うまくいかなかったことも、うまくいっていることもある。
これなら、できるかな?楽しめるかな?と思ってつくった授業をしているときに、「こんなのできんわーーーー」「こんなのたのしくなーーーい」を、すぐに声に出したり、態度に表してくれる生徒たち。そんな生徒たちの様子をみて、力不足ごめん、っていう気持ちと、ありがとう!という気持ちが同時にわいてくる。自分が(特に)20代の頃、授業をしているときに、そういう声があまりあがらず、生徒の表面的な様子ばかりをみて、「よしよし、ちゃんとやってるなぁ」って、見過ごしていた部分は結構あった。「こんなのできんわーーーー」って、「そっかぁ、じゃあこんなのはどう?」と、授業づくりが一歩前進する。
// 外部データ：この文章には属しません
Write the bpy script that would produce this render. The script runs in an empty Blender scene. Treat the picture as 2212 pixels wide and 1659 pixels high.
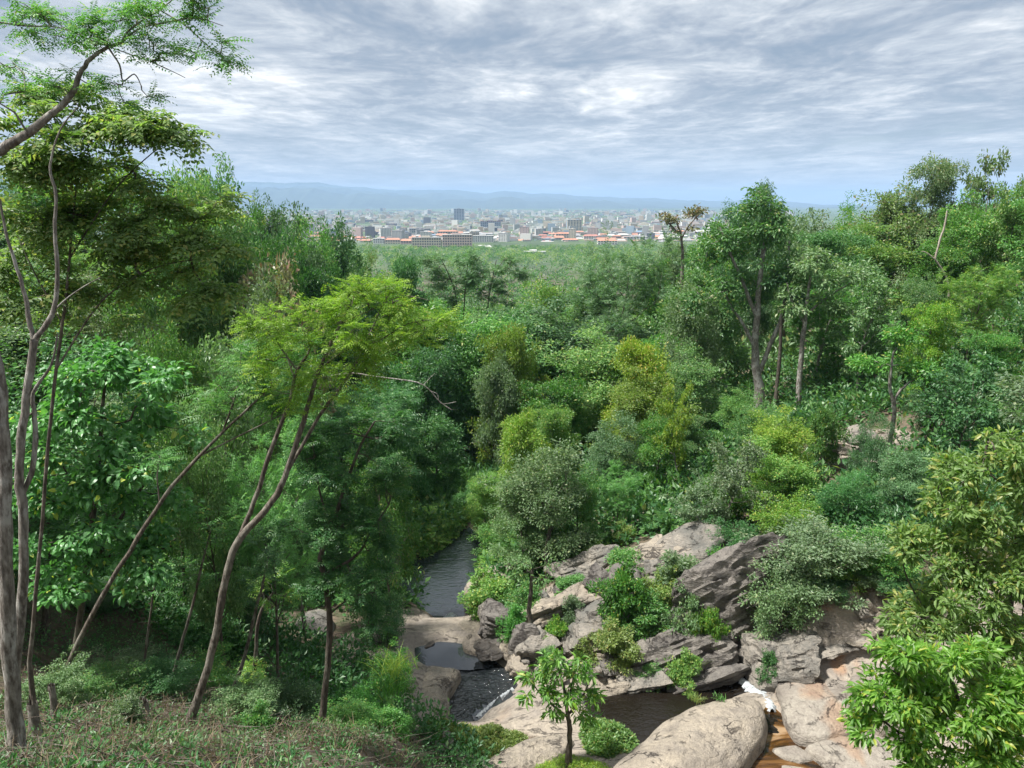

社会の授業は、うまくいかなかったけれど、他の授業や日々の生活での生徒とのやりとりでは、ちょっとずつうまくいってることが、今年は増えている気がする。うまくいっているときこそ、声をあげずにいる生徒の声にも耳をすませられるようにしたい。声をきくこと。そこはかえないで、2学期も楽しく過ごしたい。